Si cette déclaration est vraie, les employés peuvent faire des activités de sollicitation durant leur pause, leur repas ou après les heures de travail, nuance Mme Fontaine. En ne précisant pas cette possibilité, M. Bouchard pourrait effrayer à tort les employés «en brandissant le spectre de l’illégalité».
Couche-Tard a d’ailleurs déjà subi un revers sur la question de la sollicitation sur les lieux de travail. L’entreprise alléguait que la CSN effectuait de la sollicitation illégale sur les lieux de travail en distribuant des cartes de visite aux employés. La commissaire Andrée St-Georges de la CRT a rejeté la demande d'ordonnance provisoire de la chaîne de dépanneur. Selon le CRT, la CSN ne faisait que diffuser de l’information, ce qui relève de la liberté d’expression.
Mme Fontaine s’inquiète également du fait que M. Bouchard invite les employés à poser des questions à leurs gérants ou au personnel des ressources humaines. «Ce ne sont pas des personnes qui sont neutres, dénonce-t-elle. Cette invitation peut causer des problèmes aux employés. »
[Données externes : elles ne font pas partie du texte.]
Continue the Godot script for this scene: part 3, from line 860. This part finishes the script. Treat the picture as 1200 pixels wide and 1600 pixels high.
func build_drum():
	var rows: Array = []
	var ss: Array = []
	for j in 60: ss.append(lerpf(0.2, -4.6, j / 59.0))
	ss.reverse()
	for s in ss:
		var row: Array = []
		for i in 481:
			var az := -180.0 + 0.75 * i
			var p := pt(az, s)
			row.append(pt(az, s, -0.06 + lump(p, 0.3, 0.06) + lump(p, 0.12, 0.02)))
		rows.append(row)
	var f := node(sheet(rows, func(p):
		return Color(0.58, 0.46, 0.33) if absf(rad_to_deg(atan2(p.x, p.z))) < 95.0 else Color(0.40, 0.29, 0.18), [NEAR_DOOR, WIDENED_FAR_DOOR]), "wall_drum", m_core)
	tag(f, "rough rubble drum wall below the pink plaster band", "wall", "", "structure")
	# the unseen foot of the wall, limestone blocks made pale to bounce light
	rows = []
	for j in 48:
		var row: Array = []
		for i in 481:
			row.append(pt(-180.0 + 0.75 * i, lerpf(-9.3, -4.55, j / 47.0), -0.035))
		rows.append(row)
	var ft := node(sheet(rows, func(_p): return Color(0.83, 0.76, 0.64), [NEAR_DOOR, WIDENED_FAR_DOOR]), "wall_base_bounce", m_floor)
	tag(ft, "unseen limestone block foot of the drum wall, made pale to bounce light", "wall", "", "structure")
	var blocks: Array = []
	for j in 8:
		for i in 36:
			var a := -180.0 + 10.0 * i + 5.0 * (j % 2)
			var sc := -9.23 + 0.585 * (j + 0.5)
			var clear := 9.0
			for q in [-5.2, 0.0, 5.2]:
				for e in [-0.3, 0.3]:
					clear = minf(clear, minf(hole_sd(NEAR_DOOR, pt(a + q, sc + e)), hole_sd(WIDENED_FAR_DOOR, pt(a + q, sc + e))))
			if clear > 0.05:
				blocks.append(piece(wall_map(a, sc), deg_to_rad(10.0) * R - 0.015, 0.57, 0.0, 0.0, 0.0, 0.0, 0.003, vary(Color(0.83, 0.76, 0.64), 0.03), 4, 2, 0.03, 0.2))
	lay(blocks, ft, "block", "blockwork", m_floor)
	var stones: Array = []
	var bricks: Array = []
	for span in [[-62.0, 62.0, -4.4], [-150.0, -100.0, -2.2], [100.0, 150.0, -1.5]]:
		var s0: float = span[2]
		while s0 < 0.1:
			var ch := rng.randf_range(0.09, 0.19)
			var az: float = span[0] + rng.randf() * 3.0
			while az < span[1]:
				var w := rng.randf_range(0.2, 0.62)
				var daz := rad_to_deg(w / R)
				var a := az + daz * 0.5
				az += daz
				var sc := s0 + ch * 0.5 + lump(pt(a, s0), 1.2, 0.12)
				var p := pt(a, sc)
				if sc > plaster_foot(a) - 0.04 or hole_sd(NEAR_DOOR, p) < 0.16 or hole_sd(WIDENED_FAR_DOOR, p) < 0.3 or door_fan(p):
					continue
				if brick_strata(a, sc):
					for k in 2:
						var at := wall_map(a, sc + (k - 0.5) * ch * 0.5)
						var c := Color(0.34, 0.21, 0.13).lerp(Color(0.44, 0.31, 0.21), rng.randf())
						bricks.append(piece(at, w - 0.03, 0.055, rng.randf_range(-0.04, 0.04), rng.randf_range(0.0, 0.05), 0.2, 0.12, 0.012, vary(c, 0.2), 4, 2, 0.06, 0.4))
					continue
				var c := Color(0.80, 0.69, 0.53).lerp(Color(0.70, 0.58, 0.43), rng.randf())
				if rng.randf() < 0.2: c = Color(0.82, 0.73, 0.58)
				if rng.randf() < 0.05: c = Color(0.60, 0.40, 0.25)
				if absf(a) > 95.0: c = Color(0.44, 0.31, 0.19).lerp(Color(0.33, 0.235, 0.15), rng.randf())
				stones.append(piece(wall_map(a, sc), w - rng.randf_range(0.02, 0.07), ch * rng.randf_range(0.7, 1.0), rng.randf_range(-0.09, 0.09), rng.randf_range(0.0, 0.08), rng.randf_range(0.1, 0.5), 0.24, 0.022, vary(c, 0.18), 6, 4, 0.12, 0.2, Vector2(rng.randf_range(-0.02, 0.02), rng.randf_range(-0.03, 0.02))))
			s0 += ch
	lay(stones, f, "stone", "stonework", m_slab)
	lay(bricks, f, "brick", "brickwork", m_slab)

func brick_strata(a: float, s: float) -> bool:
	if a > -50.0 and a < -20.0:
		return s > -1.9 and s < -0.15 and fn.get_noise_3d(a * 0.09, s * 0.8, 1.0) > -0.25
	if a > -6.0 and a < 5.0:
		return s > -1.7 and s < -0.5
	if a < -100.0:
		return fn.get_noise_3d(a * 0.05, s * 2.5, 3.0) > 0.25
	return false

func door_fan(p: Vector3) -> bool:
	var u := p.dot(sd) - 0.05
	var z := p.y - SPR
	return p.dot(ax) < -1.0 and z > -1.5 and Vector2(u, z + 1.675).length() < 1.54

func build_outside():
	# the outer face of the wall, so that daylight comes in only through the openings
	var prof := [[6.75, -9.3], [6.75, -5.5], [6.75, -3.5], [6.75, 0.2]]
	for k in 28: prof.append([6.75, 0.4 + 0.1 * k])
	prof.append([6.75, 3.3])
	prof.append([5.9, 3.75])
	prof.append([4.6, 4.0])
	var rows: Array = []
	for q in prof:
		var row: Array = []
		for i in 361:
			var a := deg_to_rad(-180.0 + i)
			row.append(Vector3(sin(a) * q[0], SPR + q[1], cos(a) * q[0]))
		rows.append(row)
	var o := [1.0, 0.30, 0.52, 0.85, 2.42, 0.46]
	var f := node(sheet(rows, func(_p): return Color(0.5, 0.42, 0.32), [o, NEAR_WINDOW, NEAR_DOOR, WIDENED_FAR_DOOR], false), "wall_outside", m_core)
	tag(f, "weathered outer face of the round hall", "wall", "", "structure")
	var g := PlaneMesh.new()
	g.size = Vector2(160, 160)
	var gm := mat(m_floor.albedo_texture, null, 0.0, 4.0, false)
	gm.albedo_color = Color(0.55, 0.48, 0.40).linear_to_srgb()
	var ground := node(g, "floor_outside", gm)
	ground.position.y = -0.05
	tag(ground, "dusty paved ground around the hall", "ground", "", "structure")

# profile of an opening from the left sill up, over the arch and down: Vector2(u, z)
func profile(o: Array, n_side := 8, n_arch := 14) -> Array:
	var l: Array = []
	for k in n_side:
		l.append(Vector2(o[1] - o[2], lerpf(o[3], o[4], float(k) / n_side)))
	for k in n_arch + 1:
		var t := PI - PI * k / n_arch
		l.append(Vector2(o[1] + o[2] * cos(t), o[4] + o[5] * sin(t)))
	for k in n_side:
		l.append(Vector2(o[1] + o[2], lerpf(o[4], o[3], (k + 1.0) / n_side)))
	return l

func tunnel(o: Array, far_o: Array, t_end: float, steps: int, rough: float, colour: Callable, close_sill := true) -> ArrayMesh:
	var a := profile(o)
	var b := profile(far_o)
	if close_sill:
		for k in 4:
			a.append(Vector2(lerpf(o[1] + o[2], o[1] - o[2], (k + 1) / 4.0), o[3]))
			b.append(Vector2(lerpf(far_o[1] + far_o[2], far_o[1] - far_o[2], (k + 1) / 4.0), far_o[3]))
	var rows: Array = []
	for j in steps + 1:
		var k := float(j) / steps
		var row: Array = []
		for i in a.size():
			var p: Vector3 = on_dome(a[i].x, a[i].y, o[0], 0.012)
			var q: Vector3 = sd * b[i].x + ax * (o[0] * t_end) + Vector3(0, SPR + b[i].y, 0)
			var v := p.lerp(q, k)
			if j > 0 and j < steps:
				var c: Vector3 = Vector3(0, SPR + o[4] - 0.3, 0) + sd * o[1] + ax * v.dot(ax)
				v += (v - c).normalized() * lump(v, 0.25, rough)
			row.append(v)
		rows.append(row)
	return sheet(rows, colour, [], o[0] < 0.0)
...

Dans la mesure où les employés ne sont pas contraints à se confier à leur employeur, une entreprise a tout le loisir de promouvoir une politique de porte ouverte, défend M. Turcotte.
Couche-Tard a décliné nos invitations à commenter le contenu de la vidéo. Sa porte-parole, Denise Deveau, a toutefois confirmé que l’entreprise lavalloise avait sollicité des avis juridiques lors de la rédaction du texte récité dans la vidéo.
Notons qu’après quatre minutes de diffusion, M. Bouchard affirme que Couche-Tard a été nommé par ses employés parmi les meilleurs employeurs du Québec. M. Bouchard fait allusion au concours Défi Meilleurs Employeurs organisés conjointement par le journal Les Affaires, par Towers Watson et par l'Ordre des conseillers en ressources humaines agréés au printemps dernier. La récompense saluait notamment les possibilités d’avancement au sein de l’entreprise et l’écoute des ressources humaines.
Dans une entrevue accordée à LesAffaires.com en janvier, Luis Donis, porte-parole de la CSN, faisait une tout autre lecture des qualités d’employeurs de Couche-Tard. Celui-ci déplorait notamment la faiblesse des salaires et le fait que les employés qui travaillaient la nuit n’avaient pas une meilleure rémunération.
Selon Mme Fontaine, les demandes d’accréditation syndicale parlent d’elles-mêmes. «On n’essaie pas de se syndiquer lorsqu’on a d’excellentes conditions de travail», argumente-t-elle.